익명 16:34

What Makes Bitcoin Transaction Fees So High?

What Makes Bitcoin Transaction Fees So High?

I've been tracking Bitcoin fees for a while, and I've noticed they can change a lot; sometimes under $2, other times over $20 for the same transaction. I discovered there are several reasons why this would happen:

  1. Network Congestion: Bitcoin blocks are limited to about 1MB, meaning only a few thousand transactions can be processed every 10 minutes. When demand exceeds capacity, users bid higher fees to get priority. During bull runs or major news events, this gets intense.

  2. Limited Block Space: The 1MB block size is a fundamental constraint. If 10,000 people want to send Bitcoin in the next block but only 3,000 transactions fit, the highest-paying 3,000 get in. Everyone else waits or raises their fee.

  3. Ordinals and Inscriptions: Since 2023, people have been storing Non Fungible Tokens (NFTs) and data directly on Bitcoin's blockchain using Ordinals and Runes. These transactions are much larger than regular payments, eating up block space and pushing out standard transfers.

  4. Bitcoin Halvings The 2024 halving cut miner rewards in half. To compensate, miners now prioritize higher-fee transactions even more. This structural change means fees may trend higher over time.

  5. Transaction Size: Fees are not based on how much BTC you're sending. They're based on transaction size in bytes. If your Bitcoin came from many small inputs, your transaction will be larger and cost more.

Has anyone successfully used any strategies to lower BTC transaction fees? I'm particularly curious about real-world experiences for everyday transactions.



Top Answer/Comment:

any strategies to lower BTC transaction fees?
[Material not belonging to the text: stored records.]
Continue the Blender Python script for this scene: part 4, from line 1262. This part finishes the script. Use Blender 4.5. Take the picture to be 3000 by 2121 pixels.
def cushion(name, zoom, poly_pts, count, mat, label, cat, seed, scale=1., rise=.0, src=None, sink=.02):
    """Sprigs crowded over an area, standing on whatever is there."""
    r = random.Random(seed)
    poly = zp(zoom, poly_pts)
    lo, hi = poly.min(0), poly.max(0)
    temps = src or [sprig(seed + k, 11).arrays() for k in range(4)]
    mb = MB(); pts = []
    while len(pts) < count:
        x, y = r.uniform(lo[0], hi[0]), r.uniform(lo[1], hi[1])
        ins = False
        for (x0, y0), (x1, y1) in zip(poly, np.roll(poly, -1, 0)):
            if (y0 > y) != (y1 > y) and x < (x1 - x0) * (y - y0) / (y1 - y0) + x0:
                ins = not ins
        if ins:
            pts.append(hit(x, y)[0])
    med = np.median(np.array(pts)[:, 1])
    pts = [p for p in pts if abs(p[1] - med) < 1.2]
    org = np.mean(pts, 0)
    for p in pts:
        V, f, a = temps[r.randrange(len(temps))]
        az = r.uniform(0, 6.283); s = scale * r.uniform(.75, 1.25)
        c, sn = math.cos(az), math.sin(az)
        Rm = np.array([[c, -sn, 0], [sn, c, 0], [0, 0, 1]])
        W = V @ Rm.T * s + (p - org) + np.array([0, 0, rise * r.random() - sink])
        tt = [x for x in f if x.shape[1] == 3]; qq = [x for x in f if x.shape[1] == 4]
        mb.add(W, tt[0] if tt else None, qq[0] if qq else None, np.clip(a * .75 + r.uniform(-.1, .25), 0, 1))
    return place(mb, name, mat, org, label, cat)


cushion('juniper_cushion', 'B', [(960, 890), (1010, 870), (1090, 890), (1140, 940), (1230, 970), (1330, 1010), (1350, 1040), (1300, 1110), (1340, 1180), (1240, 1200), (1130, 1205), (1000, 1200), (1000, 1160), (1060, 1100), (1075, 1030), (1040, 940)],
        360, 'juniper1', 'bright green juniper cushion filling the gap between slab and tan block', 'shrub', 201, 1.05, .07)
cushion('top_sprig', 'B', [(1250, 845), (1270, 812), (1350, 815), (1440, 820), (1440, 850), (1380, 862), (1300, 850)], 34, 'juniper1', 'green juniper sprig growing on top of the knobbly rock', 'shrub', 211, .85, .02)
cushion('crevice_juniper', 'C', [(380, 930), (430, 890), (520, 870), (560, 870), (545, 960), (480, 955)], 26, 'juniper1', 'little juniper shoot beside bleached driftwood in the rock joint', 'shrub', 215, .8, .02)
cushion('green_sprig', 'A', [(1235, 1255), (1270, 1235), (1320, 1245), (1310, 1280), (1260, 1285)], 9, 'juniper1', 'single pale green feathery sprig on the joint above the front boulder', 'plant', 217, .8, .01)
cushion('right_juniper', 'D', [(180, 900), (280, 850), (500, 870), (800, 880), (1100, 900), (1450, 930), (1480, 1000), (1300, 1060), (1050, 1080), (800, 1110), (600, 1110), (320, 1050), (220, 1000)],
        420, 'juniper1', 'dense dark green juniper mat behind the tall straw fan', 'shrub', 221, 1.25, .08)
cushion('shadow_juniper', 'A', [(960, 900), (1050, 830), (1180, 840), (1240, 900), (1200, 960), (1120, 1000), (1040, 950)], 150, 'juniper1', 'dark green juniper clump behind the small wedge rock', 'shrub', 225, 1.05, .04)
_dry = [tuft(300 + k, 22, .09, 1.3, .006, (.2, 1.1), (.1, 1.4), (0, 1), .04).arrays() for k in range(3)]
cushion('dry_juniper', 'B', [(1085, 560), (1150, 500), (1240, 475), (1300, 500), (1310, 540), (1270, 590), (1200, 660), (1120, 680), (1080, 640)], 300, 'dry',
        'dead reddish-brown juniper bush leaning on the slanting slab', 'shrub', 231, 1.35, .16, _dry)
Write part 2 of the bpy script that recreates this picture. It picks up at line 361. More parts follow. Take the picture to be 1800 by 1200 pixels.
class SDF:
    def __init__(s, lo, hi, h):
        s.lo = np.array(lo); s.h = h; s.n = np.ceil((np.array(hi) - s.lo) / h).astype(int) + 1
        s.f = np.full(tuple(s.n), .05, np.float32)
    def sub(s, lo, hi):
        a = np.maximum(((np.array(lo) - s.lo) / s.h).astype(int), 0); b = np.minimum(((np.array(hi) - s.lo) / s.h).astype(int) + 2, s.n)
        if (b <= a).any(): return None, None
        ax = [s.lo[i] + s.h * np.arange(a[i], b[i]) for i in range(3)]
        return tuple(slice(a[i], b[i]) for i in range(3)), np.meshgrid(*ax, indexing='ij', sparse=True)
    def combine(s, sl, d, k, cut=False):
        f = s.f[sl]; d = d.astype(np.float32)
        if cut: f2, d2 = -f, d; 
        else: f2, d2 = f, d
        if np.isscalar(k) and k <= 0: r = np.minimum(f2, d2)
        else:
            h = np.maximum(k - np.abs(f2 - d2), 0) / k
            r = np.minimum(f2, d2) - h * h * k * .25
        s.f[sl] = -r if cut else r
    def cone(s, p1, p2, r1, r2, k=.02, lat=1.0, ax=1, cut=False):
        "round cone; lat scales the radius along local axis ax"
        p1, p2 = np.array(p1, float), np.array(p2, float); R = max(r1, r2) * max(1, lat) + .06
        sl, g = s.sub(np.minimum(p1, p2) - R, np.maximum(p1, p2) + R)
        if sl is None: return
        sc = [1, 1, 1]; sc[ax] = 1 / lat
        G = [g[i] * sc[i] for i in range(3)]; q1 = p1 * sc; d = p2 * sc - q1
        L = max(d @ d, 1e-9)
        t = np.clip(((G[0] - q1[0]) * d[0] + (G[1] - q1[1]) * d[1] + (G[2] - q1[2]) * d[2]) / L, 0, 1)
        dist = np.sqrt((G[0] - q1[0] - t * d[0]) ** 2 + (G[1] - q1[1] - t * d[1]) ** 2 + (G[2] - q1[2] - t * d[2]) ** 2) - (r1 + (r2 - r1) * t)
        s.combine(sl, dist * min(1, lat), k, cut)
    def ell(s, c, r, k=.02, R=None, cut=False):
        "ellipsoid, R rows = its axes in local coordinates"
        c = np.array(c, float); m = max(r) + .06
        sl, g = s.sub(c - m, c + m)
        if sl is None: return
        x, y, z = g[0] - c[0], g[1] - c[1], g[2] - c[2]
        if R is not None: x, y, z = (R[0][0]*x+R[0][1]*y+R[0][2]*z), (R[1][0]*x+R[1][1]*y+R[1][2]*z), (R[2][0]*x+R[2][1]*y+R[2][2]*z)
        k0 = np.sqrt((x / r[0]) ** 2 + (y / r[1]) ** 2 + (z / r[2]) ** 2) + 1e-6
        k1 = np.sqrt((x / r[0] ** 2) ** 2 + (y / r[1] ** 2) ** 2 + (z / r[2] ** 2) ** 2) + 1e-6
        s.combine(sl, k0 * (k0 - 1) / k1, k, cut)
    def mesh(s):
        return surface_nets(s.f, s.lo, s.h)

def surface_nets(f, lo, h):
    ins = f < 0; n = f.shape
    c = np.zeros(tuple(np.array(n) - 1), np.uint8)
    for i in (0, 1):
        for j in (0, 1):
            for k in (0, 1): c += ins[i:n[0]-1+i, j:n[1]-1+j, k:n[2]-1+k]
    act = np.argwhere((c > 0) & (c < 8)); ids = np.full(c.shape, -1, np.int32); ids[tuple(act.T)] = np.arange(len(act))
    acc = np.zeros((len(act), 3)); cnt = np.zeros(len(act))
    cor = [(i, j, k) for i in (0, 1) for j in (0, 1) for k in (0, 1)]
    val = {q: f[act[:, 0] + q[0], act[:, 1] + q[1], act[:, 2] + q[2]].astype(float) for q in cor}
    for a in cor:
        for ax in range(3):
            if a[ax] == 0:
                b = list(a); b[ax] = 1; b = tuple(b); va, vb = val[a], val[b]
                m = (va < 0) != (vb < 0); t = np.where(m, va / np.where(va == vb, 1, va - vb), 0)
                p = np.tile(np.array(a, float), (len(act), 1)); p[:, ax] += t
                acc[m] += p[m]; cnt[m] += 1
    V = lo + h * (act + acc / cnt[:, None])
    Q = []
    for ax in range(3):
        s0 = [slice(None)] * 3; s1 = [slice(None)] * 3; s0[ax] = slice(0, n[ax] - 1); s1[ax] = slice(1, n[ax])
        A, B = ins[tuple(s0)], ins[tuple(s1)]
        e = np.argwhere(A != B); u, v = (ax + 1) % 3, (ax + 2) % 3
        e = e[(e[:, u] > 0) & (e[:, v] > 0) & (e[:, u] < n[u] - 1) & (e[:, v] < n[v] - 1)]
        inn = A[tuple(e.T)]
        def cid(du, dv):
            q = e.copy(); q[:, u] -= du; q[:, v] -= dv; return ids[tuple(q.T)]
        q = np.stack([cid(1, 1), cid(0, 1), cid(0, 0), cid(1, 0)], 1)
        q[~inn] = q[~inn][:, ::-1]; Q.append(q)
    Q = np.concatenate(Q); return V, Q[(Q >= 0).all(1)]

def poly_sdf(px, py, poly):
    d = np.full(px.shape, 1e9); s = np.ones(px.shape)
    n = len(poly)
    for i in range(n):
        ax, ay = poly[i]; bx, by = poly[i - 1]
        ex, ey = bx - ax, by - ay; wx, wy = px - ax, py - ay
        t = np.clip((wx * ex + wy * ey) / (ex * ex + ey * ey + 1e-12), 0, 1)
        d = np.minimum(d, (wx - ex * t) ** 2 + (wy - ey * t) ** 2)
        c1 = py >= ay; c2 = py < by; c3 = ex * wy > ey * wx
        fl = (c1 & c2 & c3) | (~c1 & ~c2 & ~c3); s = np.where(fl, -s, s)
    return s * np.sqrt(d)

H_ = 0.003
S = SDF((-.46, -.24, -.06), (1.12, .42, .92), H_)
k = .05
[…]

I believe many bitcoin wallets offer coin-control strategies to minimise fees.

A random example:

In the Coin selection strategy drop-down list, select one of the following strategies:

  • Oldest coins first (FIFO): the default strategy spends the oldest coins first.
  • Minimize fees (optimize size): the strategy spends the lowest number of coins to reduce the byte size of the transaction. This strategy results in a low network fee.
  • Minimize future fees (merge coins): the strategy spends the maximum number of inputs so that a potential price rise does not make smaller coins economically unspendable. Indeed, if the price of a crypto asset increases too much, smaller coins may be worth less than the cost of the network fees to spend them.